Coillte is conducting a full review of the farm partnerships it signed over the past 15 years, company executives said at an Oireachtas hearing highlighting dissatisfaction among farmers who entered the contracts to let Coillte manage forestry on their land.

A number of TDs and senators sitting on the Agriculture Committee quizzed Coillte’s chief executive Fergal Leamy and its managing director for forestry Gerard Murphy on the issue.

“Farmers feel that the contracts they signed up to are in some cases being breached or certainly are being stretched to negative impact on those farmers,” said Sinn Féin TD Martin Kenny, highlighting concerns over price and thinning decisions.

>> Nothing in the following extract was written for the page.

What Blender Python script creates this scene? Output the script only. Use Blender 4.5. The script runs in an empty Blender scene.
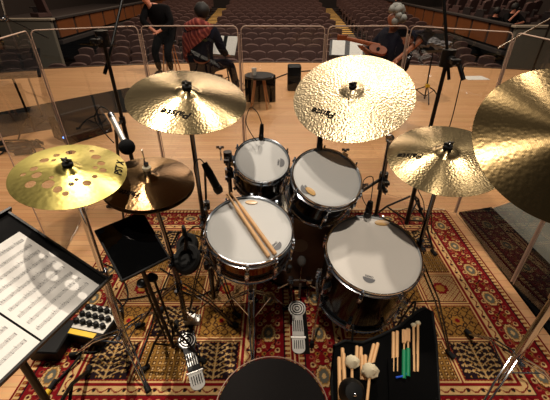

In some of these partnerships, the person has to get permission to go up their own land

“You decide when the timber is going to be sold,” added independent TD Michael Fitzmaurice. “The person has no say in it.” He added that under some contracts, Coillte could levy an unspecified “marketing fee” on timber sold, which company executives admitted was unclear.

“In some of these partnerships, the person has to get permission to go up their own land – it’s written into one of them that I’ve read,” Fitzmaurice said.

Fine Gael TD and committee chair Pat Deering said he was aware of farmers owed payments from Coillte for more than two years.

30 different schemes

“There are a number issues up and down the country,” Leamy acknowledged. “We have put in place a dedicated team to deal with the existing farm partnerships.” Murphy explained 30 different partnership schemes had signed up 12,000ha owned by 700 farmers since 2003. “We’re doing a full review of those partnerships, to see in what better way can we identify the lessons and build on that into the future.”

Leamy said that contracts could be “tweaked” on an individual basis when farmers’ circumstances justified it.

Deering and Leamy agreed that Coillte would prepare a detailed response to the committee’s concerns over farm partnerships and appear again early in the New Year.